The Regulatory Dimension: What “They Know What to Do” Actually Means

Verstappen’s comment at Suzuka — “they know what to do” — was not throwaway. It was a direct signal to the FIA and Formula 1 management that the path to retaining him runs through regulatory changes for 2027. The specific objection is the power unit’s energy architecture: the current 50/50 split between the ICE and the battery creates the “super-clipping” phenomenon, where cars lose power abruptly when the battery depletes, producing the artificial overtaking sequences Verstappen finds antithetical to racing. A shift in that ratio toward the combustion engine would address his primary technical complaint.

The governance challenge is that any such change requires the consent of manufacturers who invested specifically because of the electrification mandate. Audi and Honda joined the grid in part because the 2026 rules moved toward carbon neutrality.

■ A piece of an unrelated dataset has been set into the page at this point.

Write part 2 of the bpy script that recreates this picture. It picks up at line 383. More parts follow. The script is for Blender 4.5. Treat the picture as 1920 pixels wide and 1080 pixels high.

Persuading them to walk back a fundamental pillar of those regulations requires either significant compensation or a compelling commercial argument. The FIA is aware of the tension — and aware that losing Verstappen over a regulatory disagreement would be a PR catastrophe that would dwarf any short-term gain from maintaining the current power split.

Whether meaningful changes arrive before the summer break—the timeline that actually matters contractually—remains the central uncertainty. Verstappen has been clear that his decision is conditional, not final. Five words leave the door open: “They know what to do.” The question is whether anyone with the authority to act will do so before he closes it.